A two-year data centre buying plan has saved taxpayers $7 million, the Federal Government buying group overseeing the programme said.

AGIMO saves $7m with interim data centre panel

The arrangement that brokered nine contracts since September 2009 was arranged by the Australian Government Information Management Office. It was part of a 15-year move to efficient, whole-of-government buying, the office said.

Acting Government chief information officer John Sheridan said the Government was on target to save $1 billion on its data centres over the period.

This month, it expected to negotiate with members of a data centre migration services panel to finalise its arrangements.

A greenfields data centre facilities panel was set for the third quarter, Sheridan told the Gartner Data Centre Summit this morning.

“We’ve had very good cooperation from agencies,” Sheridan said of last March's introduction of trigger points to require organisations to move to whole-of-government.

“Very rarely in Government are we in a position where we can change something all at once.

“The data centre strategy is what I like to call a converging policy; what we say is over time, we would like the agencies that are moving in this [data centre] area to converge.”

Whole-of-government buying lent scale economies to agencies, Sheridan said, highlighting a volume buy with Microsoft.

Although Microsoft previously had 42 contracts with 41 agencies, one contract now covered more than 80 agencies and cut costs by a quarter.

Sheridan said the interim buying panel had a role in contracts between nine agencies and six vendors for 2500 square meters of data centre space.

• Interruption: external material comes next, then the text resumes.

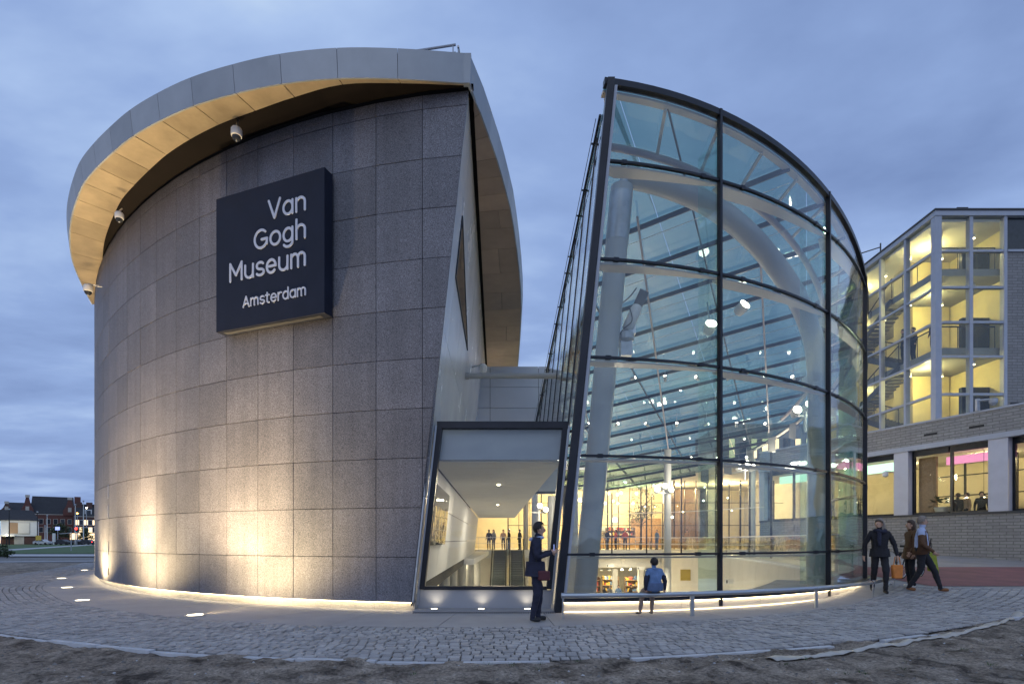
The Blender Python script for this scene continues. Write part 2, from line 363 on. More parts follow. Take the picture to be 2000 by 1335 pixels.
def lamp(kind, name, loc, energy, color=(1, .85, .6), parent=None, size=.1, rot=None, spot=None, blend=1., target=None, spread=None, sy=None):
    l = bpy.data.lights.new(name, kind); l.energy = energy; l.color = color
    if kind in ('POINT', 'SPOT'): l.shadow_soft_size = size
    if kind == 'SPOT': l.spot_size = spot; l.spot_blend = blend
    if kind == 'AREA':
        l.size = size
        if sy: l.shape = 'RECTANGLE'; l.size_y = sy
        if spread: l.spread = spread
    o = bpy.data.objects.new(name, l); C.objects.link(o); o.location = loc
    if target is not None: o.rotation_euler = (Vector(target) - Vector(loc)).to_track_quat('-Z', 'Y').to_euler()
    elif rot: o.rotation_euler = rot
    if parent: o.parent = parent
    return o
def clip(poly, a, b, c):
    """keep the part of a 2-D polygon with a*x+b*y<=c"""
    outp = []
    for i in range(len(poly)):
        p, q = poly[i], poly[(i + 1) % len(poly)]; dp = a * p[0] + b * p[1] - c; dq = a * q[0] + b * q[1] - c
        if dp <= 0: outp.append(p)
        if dp * dq < 0: t = dp / (dp - dq); outp.append((p[0] + (q[0] - p[0]) * t, p[1] + (q[1] - p[1]) * t))
    return outp
def smooth01(a, b, x): t = min(1, max(0, (x - a) / (b - a))); return t * t * (3 - 2 * t)
def gz(x, y): return .05 * min(max(0, y - 10.6), 22) * smooth01(5.5, 9.5, x)
def spline(pts, n):
    """Catmull-Rom through 2-D or 3-D points"""
    P = [Vector(p) for p in pts]; P = [P[0] * 2 - P[1]] + P + [P[-1] * 2 - P[-2]]; o = []
    for i in range(1, len(P) - 2):
        for k in range(n):
            t = k / n; a, b, c, d = P[i - 1:i + 3]
            o.append(.5 * ((2 * b) + (c - a) * t + (2 * a - 5 * b + 4 * c - d) * t * t + (3 * b - a - 3 * c + d) * t ** 3))
    o.append(P[-2]); return o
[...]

The 15-year strategy was expected to prevent the Government’s 30,000 square metres of data centre floor space from blowing out to 60,000 square metres as previously forecast.

By aggregating agencies, the Government buying office hoped to halve its floor space.

Virtualisation and shared facilities could allow the Government to save $35 million a year on electricity and the corresponding release of 40,000 tonnes of carbon dioxide, Sheridan said.

Last year, it spent $100 million on electricity, with a power use effectiveness (PUE) of 2.5.

It aimed for a PUE “well under 1.5”, although Sheridan wouldn't say when.

“Our journey in the data centre area is sort of like space: the final frontier,” he said.

He described the evolution from a sprawling IT environment in the 1980s to the concept of shared data centres and the cloud.

“ICT wasn’t seen in the '80s as particularly critical; we were a long way short in understanding that the business depended on it.

“Things have changed an awful lot since then."